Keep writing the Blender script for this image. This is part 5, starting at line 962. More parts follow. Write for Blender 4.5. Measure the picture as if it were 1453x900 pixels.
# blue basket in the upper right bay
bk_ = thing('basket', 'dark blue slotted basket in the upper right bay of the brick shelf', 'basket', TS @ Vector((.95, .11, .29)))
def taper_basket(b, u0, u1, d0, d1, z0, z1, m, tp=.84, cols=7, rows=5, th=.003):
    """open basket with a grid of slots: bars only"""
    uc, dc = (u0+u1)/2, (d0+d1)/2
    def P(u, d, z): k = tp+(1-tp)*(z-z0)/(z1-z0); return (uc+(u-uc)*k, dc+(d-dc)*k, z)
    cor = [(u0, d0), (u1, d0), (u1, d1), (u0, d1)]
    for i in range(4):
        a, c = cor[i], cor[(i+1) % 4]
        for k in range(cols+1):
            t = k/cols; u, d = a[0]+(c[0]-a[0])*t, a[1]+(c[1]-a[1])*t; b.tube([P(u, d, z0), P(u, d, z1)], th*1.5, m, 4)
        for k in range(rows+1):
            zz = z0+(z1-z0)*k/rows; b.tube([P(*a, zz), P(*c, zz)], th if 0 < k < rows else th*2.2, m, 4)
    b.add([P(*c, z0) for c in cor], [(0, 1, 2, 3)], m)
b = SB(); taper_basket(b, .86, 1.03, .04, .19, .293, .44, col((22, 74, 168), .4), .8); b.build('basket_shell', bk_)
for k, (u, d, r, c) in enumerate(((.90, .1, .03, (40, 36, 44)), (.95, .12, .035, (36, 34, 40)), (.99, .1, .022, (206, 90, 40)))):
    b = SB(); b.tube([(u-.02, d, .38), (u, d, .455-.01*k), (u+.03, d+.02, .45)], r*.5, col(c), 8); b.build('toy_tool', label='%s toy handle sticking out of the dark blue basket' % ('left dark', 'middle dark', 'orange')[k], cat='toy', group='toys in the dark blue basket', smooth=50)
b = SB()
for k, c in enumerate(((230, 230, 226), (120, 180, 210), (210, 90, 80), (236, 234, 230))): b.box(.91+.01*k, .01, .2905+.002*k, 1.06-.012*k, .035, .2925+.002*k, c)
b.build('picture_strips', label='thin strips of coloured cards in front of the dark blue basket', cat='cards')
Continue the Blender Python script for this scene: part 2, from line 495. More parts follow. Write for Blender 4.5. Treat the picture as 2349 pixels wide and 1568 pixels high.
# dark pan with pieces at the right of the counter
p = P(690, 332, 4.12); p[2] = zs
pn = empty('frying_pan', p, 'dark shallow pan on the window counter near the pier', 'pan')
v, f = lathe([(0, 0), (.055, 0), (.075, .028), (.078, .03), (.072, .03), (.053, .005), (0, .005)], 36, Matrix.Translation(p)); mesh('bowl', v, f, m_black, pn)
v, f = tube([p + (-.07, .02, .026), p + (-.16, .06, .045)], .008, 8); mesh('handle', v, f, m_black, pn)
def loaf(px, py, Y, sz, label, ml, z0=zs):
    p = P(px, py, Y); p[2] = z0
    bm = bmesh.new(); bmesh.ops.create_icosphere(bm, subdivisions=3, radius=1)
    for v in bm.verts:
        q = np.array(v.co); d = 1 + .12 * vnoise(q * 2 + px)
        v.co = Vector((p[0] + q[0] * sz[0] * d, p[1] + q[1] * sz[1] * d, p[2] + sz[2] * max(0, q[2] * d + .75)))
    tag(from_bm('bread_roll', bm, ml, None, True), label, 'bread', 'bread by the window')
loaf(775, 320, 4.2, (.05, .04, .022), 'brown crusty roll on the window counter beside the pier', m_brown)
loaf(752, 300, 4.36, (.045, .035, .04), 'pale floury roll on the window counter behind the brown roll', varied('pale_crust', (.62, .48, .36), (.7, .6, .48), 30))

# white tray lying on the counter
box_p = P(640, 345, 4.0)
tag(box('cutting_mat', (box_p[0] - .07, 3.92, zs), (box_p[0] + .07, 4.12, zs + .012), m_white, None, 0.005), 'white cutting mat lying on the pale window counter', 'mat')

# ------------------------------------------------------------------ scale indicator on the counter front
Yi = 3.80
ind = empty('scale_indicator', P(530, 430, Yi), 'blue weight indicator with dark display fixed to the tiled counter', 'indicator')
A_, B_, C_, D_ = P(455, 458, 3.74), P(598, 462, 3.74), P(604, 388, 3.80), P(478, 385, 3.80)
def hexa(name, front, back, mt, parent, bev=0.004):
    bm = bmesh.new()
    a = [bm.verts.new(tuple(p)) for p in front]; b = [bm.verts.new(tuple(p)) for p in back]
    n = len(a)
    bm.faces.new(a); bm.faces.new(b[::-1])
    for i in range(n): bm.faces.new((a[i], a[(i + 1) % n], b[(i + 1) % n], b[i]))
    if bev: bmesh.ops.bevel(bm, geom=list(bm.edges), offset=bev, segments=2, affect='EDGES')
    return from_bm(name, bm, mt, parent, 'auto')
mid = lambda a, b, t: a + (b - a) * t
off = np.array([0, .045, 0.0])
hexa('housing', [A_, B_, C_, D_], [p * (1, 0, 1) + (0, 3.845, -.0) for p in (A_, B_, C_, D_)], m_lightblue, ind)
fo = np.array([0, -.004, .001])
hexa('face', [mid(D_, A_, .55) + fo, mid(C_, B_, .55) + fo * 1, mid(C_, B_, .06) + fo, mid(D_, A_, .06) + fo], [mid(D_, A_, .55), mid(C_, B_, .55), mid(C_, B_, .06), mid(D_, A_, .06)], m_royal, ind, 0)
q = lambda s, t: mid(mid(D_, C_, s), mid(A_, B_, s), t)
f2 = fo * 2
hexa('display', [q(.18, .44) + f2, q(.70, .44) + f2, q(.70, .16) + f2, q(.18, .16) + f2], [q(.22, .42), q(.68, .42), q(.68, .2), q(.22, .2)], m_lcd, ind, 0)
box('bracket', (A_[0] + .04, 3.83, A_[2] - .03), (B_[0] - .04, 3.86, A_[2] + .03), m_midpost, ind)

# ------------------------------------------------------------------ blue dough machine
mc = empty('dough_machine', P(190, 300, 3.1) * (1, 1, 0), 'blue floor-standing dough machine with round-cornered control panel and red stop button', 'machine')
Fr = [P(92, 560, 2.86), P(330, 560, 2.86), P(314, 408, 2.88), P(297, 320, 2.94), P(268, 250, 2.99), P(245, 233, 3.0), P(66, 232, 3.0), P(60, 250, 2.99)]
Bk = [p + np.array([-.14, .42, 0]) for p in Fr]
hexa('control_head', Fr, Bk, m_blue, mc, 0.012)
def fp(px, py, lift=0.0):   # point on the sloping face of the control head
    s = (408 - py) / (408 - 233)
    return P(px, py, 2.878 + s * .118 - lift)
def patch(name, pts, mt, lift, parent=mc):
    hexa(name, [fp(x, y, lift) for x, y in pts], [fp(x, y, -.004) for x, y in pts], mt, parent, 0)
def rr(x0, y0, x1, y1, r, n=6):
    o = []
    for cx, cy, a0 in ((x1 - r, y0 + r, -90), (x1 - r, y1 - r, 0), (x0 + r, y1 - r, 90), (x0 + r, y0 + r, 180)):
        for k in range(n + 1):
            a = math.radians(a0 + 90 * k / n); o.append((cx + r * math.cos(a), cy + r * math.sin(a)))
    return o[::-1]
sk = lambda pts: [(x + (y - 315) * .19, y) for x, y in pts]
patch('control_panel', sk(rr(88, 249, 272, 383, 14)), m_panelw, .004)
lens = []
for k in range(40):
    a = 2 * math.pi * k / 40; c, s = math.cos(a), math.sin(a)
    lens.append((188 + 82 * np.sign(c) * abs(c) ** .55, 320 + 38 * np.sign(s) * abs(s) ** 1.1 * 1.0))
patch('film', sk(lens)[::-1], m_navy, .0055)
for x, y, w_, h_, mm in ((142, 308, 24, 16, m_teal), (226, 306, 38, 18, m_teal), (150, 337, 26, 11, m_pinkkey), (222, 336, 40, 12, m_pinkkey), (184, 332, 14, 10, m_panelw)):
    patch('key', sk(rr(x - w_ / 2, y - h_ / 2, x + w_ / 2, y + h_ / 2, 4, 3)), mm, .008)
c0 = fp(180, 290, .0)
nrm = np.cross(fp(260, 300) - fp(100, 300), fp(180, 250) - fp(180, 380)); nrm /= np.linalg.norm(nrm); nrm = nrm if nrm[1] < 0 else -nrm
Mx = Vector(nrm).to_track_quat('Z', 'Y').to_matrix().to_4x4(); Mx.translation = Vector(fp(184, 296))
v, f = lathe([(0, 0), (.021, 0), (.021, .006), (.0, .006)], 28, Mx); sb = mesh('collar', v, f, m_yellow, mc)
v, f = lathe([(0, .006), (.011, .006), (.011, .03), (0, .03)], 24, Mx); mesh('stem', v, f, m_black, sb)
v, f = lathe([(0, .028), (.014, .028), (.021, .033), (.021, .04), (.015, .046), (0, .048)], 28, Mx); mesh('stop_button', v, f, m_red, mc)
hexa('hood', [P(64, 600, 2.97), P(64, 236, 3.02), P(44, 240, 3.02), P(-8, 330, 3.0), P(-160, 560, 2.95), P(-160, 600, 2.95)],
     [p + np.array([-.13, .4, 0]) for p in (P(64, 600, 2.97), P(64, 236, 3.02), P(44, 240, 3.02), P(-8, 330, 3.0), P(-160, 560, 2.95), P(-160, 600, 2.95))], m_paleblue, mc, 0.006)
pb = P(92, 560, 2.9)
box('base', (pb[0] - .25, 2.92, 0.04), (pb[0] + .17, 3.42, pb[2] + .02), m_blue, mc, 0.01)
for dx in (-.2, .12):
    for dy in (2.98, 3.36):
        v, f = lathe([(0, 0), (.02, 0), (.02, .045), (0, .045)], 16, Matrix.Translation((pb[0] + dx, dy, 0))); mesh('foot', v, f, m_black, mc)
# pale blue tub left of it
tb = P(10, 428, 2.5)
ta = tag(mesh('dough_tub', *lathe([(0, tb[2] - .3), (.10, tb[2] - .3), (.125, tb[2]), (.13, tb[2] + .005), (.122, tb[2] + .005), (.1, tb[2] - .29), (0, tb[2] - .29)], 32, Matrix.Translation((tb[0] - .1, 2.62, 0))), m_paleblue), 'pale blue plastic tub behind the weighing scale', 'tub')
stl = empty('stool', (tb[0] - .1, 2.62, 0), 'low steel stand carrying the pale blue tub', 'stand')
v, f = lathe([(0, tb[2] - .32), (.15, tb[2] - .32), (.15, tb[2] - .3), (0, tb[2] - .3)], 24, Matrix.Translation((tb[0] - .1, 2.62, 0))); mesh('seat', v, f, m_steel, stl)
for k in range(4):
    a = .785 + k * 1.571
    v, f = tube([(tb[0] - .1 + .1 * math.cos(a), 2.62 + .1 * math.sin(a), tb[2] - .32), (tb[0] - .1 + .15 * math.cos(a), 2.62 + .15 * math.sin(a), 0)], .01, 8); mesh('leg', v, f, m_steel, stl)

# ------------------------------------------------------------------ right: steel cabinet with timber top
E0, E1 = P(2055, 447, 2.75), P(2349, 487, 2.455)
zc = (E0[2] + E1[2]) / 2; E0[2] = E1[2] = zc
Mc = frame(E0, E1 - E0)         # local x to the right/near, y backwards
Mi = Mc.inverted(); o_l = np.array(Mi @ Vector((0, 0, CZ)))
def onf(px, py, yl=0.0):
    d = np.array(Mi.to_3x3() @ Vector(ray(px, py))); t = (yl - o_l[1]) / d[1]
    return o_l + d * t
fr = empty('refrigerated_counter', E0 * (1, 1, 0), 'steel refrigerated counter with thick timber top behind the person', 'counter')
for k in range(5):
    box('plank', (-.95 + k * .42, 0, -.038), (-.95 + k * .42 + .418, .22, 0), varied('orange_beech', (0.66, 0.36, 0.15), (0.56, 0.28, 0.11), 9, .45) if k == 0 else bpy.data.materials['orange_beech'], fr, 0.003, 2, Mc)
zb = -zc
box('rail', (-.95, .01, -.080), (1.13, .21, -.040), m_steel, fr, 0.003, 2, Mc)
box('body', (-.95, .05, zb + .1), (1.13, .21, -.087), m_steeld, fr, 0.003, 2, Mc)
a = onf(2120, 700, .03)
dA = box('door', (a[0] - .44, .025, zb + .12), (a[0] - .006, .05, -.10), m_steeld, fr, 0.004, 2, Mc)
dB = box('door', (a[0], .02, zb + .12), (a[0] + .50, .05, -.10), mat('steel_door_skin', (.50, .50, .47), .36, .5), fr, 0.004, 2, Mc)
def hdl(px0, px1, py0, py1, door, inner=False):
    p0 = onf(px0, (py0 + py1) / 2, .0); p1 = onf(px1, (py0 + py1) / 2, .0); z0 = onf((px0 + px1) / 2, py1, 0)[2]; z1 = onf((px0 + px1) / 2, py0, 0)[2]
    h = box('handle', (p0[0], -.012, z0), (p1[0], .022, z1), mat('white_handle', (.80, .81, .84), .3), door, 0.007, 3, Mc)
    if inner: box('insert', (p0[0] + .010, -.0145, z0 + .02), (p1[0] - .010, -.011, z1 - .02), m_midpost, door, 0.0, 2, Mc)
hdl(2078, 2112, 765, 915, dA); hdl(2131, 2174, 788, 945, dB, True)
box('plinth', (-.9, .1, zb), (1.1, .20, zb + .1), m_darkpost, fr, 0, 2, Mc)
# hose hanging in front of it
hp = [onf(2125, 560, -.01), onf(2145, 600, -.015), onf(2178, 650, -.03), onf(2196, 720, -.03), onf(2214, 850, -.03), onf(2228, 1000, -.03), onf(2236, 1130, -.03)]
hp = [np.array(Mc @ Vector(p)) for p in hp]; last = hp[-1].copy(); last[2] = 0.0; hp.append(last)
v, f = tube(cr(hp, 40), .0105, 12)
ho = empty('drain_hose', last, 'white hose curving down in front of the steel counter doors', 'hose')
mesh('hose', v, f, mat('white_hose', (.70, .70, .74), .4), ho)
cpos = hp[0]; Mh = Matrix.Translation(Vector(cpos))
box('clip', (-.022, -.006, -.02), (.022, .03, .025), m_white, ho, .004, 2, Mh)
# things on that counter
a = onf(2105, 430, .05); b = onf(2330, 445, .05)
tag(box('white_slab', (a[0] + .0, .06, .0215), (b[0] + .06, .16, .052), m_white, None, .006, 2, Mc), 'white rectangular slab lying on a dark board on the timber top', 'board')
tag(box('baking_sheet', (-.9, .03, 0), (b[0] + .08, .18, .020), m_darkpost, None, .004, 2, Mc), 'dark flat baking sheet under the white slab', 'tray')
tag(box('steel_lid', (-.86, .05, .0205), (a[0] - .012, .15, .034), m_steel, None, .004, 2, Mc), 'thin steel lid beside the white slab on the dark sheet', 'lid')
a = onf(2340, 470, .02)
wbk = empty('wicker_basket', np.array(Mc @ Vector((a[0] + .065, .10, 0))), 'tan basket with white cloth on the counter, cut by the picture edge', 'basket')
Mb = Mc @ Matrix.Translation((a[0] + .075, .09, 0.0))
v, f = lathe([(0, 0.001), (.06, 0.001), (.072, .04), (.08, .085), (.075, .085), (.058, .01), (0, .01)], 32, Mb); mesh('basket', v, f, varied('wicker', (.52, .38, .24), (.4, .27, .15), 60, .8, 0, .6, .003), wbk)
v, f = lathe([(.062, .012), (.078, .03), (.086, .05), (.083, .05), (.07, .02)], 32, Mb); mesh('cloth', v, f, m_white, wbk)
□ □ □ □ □
◆ WRITTEN INSTRUCTION ◆
Return nothing but the lines from the first line of the listing through the line with "b.build('picture_strips', label='thin strips", please, keeping every one of them unchanged.

◆ WORKED ANSWER ◆
Keep writing the Blender script for this image. This is part 5, starting at line 962. More parts follow. Write for Blender 4.5. Measure the picture as if it were 1453x900 pixels.
# blue basket in the upper right bay
bk_ = thing('basket', 'dark blue slotted basket in the upper right bay of the brick shelf', 'basket', TS @ Vector((.95, .11, .29)))
def taper_basket(b, u0, u1, d0, d1, z0, z1, m, tp=.84, cols=7, rows=5, th=.003):
    """open basket with a grid of slots: bars only"""
    uc, dc = (u0+u1)/2, (d0+d1)/2
    def P(u, d, z): k = tp+(1-tp)*(z-z0)/(z1-z0); return (uc+(u-uc)*k, dc+(d-dc)*k, z)
    cor = [(u0, d0), (u1, d0), (u1, d1), (u0, d1)]
    for i in range(4):
        a, c = cor[i], cor[(i+1) % 4]
        for k in range(cols+1):
            t = k/cols; u, d = a[0]+(c[0]-a[0])*t, a[1]+(c[1]-a[1])*t; b.tube([P(u, d, z0), P(u, d, z1)], th*1.5, m, 4)
        for k in range(rows+1):
            zz = z0+(z1-z0)*k/rows; b.tube([P(*a, zz), P(*c, zz)], th if 0 < k < rows else th*2.2, m, 4)
    b.add([P(*c, z0) for c in cor], [(0, 1, 2, 3)], m)
b = SB(); taper_basket(b, .86, 1.03, .04, .19, .293, .44, col((22, 74, 168), .4), .8); b.build('basket_shell', bk_)
for k, (u, d, r, c) in enumerate(((.90, .1, .03, (40, 36, 44)), (.95, .12, .035, (36, 34, 40)), (.99, .1, .022, (206, 90, 40)))):
    b = SB(); b.tube([(u-.02, d, .38), (u, d, .455-.01*k), (u+.03, d+.02, .45)], r*.5, col(c), 8); b.build('toy_tool', label='%s toy handle sticking out of the dark blue basket' % ('left dark', 'middle dark', 'orange')[k], cat='toy', group='toys in the dark blue basket', smooth=50)
b = SB()
for k, c in enumerate(((230, 230, 226), (120, 180, 210), (210, 90, 80), (236, 234, 230))): b.box(.91+.01*k, .01, .2905+.002*k, 1.06-.012*k, .035, .2925+.002*k, c)
b.build('picture_strips', label='thin strips of coloured cards in front of the dark blue basket', cat='cards')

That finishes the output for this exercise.